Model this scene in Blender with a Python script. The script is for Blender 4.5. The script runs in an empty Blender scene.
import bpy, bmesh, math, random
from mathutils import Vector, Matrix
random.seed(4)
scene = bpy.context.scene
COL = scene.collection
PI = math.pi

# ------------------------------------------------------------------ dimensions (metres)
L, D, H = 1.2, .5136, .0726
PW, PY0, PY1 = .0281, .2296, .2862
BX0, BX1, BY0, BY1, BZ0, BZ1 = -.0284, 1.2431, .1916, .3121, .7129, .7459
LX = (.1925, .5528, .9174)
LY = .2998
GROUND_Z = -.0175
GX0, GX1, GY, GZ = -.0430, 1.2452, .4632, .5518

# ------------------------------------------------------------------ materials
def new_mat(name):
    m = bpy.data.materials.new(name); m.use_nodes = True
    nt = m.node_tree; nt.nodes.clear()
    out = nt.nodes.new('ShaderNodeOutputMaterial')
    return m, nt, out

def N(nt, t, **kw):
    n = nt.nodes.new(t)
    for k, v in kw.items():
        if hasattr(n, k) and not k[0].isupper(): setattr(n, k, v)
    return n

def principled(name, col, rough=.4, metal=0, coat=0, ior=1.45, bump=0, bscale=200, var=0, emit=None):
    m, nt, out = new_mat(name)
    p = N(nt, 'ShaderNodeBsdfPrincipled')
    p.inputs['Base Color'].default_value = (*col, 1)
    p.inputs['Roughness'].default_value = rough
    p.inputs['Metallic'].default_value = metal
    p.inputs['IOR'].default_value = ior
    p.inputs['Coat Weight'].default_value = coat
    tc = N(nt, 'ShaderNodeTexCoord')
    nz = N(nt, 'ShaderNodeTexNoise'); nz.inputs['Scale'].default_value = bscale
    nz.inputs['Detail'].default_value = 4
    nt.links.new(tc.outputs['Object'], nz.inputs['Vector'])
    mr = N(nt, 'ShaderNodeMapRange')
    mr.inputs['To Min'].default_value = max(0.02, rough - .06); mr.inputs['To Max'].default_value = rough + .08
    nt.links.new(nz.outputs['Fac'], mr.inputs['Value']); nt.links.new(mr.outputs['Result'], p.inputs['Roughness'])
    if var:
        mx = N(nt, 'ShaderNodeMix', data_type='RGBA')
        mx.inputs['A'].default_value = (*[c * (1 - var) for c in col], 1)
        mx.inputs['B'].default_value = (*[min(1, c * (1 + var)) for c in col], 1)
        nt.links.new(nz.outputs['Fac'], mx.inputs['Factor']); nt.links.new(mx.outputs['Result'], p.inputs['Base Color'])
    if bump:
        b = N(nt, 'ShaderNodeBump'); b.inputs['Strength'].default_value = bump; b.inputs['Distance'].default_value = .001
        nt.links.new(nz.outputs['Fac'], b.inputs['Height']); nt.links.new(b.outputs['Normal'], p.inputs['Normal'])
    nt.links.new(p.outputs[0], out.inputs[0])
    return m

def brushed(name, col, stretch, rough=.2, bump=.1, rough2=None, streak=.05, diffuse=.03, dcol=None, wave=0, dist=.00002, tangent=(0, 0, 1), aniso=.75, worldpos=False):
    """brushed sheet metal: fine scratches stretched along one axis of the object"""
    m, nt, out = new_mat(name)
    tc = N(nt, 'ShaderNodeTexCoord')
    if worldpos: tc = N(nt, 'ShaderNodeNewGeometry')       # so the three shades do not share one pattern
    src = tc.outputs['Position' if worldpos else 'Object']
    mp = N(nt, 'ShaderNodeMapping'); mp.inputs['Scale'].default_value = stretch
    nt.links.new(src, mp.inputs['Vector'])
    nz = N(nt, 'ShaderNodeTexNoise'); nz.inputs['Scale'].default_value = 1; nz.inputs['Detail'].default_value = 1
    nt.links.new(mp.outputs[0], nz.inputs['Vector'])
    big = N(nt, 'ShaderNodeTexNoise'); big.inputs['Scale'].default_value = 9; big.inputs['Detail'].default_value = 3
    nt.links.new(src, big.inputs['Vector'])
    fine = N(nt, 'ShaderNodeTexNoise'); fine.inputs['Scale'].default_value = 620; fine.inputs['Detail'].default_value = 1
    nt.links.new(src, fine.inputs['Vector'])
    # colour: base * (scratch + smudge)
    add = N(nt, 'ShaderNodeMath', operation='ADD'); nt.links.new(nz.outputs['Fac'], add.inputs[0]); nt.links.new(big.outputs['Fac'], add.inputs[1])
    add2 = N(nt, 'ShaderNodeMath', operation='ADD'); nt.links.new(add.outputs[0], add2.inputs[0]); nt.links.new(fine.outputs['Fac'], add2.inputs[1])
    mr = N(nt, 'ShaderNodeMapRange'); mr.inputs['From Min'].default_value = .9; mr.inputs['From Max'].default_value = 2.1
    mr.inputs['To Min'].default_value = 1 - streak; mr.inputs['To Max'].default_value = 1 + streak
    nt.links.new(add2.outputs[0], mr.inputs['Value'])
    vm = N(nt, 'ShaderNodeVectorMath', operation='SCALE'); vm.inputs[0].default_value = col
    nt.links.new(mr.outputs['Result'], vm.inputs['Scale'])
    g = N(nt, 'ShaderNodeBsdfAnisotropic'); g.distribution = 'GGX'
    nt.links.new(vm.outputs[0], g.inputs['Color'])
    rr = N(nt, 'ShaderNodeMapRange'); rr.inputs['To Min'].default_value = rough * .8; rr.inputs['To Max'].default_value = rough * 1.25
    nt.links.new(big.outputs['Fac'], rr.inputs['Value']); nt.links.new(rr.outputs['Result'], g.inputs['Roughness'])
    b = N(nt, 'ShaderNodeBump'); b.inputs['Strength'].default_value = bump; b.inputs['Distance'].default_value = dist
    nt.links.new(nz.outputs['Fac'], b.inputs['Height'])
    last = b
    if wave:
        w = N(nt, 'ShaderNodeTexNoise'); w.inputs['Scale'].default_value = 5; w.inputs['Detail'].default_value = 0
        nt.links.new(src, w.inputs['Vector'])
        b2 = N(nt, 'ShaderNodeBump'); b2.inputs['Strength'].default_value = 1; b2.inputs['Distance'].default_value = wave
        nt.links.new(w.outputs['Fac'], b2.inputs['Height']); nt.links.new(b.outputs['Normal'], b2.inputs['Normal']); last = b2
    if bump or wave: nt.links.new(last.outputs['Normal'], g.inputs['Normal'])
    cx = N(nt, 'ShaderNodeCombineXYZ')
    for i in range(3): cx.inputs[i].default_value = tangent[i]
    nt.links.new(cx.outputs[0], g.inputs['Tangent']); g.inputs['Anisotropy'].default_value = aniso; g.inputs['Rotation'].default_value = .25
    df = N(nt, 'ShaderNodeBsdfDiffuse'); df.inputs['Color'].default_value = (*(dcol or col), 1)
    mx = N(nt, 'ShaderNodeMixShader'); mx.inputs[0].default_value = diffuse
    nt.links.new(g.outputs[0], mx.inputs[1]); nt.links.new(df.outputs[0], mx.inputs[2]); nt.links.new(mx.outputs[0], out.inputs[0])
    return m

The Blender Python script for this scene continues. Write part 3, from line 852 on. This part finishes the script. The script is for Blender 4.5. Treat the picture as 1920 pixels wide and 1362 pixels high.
========================================
» What to produce: Please print exactly what appears from the first line of the data through the line with "PI = math.pi", including both of those lines and nothing past them.

» Response to this exercise:
Model this scene in Blender with a Python script. The script is for Blender 4.5. The script runs in an empty Blender scene.
import bpy, bmesh, math, random
from mathutils import Vector, Matrix
random.seed(4)
scene = bpy.context.scene
COL = scene.collection
PI = math.pi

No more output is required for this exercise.